World Series MVP Stephen Strasburg threw just five innings because of a nerve issue in his pitching hand and players such as Starlin Castro, Sean Doolittle, Tanner Rainey, Adam Eaton and Carter Kieboom finished the year on the IL.

“This year, for me, we didn’t get it done. We had a lot of bumps in the road this year. But I really, fully believe, we’ve got the core guys here that we need to win another championship,” Martinez said. “I know Mike, myself, we’re going to spend hours and hours and hours trying to fill the void with guys we think can potentially help us in the future. And we’ll be back on the podium. I’m really confident about that.”

Rizzo was asked Saturday why the team announces contract lengths for players, as is common practice around the major leagues, but wouldn’t do so in this instance for Martinez.

“The reason is we don’t want anybody to know.
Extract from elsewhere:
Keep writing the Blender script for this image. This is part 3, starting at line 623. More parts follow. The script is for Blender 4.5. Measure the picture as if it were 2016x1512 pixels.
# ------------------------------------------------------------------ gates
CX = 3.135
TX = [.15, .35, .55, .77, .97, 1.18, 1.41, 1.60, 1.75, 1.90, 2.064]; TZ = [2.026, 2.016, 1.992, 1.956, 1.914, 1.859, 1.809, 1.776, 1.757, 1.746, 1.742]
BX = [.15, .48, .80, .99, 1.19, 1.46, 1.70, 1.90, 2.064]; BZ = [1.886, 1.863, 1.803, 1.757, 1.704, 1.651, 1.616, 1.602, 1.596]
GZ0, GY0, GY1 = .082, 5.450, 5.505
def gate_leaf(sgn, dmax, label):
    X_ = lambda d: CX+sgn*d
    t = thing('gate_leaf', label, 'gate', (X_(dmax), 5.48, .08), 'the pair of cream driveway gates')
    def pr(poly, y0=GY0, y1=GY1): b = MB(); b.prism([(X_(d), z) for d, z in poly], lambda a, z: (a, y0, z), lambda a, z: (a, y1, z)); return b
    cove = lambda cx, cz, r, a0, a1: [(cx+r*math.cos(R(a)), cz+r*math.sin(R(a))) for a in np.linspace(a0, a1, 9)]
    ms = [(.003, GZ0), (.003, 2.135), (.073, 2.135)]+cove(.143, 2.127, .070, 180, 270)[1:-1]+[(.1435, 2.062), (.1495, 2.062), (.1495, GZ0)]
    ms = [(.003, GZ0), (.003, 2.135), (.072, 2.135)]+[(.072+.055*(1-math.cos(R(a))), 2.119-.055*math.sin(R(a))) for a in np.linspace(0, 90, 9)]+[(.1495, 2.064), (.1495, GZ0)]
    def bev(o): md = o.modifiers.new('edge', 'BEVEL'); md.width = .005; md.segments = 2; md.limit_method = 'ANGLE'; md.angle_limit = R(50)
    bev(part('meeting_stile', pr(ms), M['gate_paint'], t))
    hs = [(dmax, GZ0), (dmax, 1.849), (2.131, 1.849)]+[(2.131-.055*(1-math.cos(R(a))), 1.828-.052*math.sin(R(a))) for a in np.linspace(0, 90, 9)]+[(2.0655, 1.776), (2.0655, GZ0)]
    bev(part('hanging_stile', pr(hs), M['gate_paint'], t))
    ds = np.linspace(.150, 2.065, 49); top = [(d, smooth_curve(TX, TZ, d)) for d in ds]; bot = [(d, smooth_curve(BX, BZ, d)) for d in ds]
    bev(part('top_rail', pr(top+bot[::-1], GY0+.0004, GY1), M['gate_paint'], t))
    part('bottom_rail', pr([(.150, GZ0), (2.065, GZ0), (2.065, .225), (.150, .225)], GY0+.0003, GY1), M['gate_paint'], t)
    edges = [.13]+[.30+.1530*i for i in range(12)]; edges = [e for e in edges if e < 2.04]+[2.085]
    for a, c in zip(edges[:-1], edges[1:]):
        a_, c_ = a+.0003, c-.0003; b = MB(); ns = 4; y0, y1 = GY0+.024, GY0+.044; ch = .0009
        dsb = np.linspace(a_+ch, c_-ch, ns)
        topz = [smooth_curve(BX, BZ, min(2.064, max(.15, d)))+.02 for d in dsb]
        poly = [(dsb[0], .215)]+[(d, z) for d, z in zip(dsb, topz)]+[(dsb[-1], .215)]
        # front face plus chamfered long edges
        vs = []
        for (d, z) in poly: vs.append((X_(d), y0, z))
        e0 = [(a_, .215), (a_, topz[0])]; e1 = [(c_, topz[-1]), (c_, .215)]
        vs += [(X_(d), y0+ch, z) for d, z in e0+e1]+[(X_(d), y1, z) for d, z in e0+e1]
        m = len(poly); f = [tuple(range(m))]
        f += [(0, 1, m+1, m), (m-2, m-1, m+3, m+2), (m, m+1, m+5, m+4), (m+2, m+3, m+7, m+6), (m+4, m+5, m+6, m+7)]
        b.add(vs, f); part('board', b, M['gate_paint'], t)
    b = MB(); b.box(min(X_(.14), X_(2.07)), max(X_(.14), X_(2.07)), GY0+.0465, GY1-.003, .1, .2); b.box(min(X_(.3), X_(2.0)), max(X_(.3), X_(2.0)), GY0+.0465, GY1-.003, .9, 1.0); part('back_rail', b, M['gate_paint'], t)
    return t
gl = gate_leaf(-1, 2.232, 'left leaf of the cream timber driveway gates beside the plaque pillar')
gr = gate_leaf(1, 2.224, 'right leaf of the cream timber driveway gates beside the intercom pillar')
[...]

That’s the reason,” Rizzo said, before asking the reporter: “How much do you make? How many years do you have?”

Moments later, as the back-and-forth continued, Rizzo said: “It’s kind of an individual thing with certain people. I don’t want you to know what I make or how many years I have. Davey doesn’t want you to know. And I think that it’s only fair … when people don’t want certain information out there, that we don’t give it.”

There were some calling for Martinez to lose his job last season when Washington got off to a 19-31 start. But Rizzo stood by his manager, and the team eventually turned things around, going 74-38 the rest of the way to reach the playoffs as an NL wild-card team.

The Nationals then beat the Milwaukee Brewers, Los Angeles Dodgers and St. Louis Cardinals to reach the World Series, where they beat the Houston Astros in Game 7.

Washington joined the 1914 Boston Braves as the only teams in major league history to win a World Series after being 12 games below .500 during a season.

“Everything from Day 1 to where he’s gotten to now, he’s grown so much. He’s really become one of my favorite managers of all,” three-time Cy Young Award winner Max Scherzer said after helping Washington win Saturday’s opener of a doubleheader against the New York Mets. “Davey really understands how to manage a clubhouse, manage a team. We saw it in the postseason. He knows how to push the right buttons when everything is on the line.”